>> BEGIN

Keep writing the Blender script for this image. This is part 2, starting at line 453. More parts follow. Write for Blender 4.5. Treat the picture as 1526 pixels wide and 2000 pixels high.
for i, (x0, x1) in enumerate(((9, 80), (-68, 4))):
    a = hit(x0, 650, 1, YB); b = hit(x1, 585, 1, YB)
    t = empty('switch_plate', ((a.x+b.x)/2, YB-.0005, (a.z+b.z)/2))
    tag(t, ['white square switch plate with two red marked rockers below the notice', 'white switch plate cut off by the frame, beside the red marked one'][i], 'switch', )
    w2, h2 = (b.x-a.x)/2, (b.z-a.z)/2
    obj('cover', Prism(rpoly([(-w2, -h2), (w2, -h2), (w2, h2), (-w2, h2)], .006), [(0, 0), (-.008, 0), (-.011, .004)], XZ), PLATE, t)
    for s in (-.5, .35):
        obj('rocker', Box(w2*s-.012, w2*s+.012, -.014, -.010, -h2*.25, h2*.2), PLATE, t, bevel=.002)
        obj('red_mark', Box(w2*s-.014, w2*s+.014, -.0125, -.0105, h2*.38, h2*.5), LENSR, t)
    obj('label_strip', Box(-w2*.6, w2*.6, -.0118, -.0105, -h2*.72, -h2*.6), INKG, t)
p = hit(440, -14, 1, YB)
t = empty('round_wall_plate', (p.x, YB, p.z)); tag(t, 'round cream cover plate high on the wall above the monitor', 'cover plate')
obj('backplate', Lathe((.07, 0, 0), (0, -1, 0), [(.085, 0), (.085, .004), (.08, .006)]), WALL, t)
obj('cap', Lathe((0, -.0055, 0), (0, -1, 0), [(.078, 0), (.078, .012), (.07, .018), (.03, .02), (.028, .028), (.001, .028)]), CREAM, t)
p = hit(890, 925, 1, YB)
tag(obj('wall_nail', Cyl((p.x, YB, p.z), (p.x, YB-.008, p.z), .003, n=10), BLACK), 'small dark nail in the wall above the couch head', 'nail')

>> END

**Exercise brief:** Print the listing above in its entirety, with every line exact.

**Answer for this exercise:**
Keep writing the Blender script for this image. This is part 2, starting at line 453. More parts follow. Write for Blender 4.5. Treat the picture as 1526 pixels wide and 2000 pixels high.
for i, (x0, x1) in enumerate(((9, 80), (-68, 4))):
    a = hit(x0, 650, 1, YB); b = hit(x1, 585, 1, YB)
    t = empty('switch_plate', ((a.x+b.x)/2, YB-.0005, (a.z+b.z)/2))
    tag(t, ['white square switch plate with two red marked rockers below the notice', 'white switch plate cut off by the frame, beside the red marked one'][i], 'switch', )
    w2, h2 = (b.x-a.x)/2, (b.z-a.z)/2
    obj('cover', Prism(rpoly([(-w2, -h2), (w2, -h2), (w2, h2), (-w2, h2)], .006), [(0, 0), (-.008, 0), (-.011, .004)], XZ), PLATE, t)
    for s in (-.5, .35):
        obj('rocker', Box(w2*s-.012, w2*s+.012, -.014, -.010, -h2*.25, h2*.2), PLATE, t, bevel=.002)
        obj('red_mark', Box(w2*s-.014, w2*s+.014, -.0125, -.0105, h2*.38, h2*.5), LENSR, t)
    obj('label_strip', Box(-w2*.6, w2*.6, -.0118, -.0105, -h2*.72, -h2*.6), INKG, t)
p = hit(440, -14, 1, YB)
t = empty('round_wall_plate', (p.x, YB, p.z)); tag(t, 'round cream cover plate high on the wall above the monitor', 'cover plate')
obj('backplate', Lathe((.07, 0, 0), (0, -1, 0), [(.085, 0), (.085, .004), (.08, .006)]), WALL, t)
obj('cap', Lathe((0, -.0055, 0), (0, -1, 0), [(.078, 0), (.078, .012), (.07, .018), (.03, .02), (.028, .028), (.001, .028)]), CREAM, t)
p = hit(890, 925, 1, YB)
tag(obj('wall_nail', Cyl((p.x, YB, p.z), (p.x, YB-.008, p.z), .003, n=10), BLACK), 'small dark nail in the wall above the couch head', 'nail')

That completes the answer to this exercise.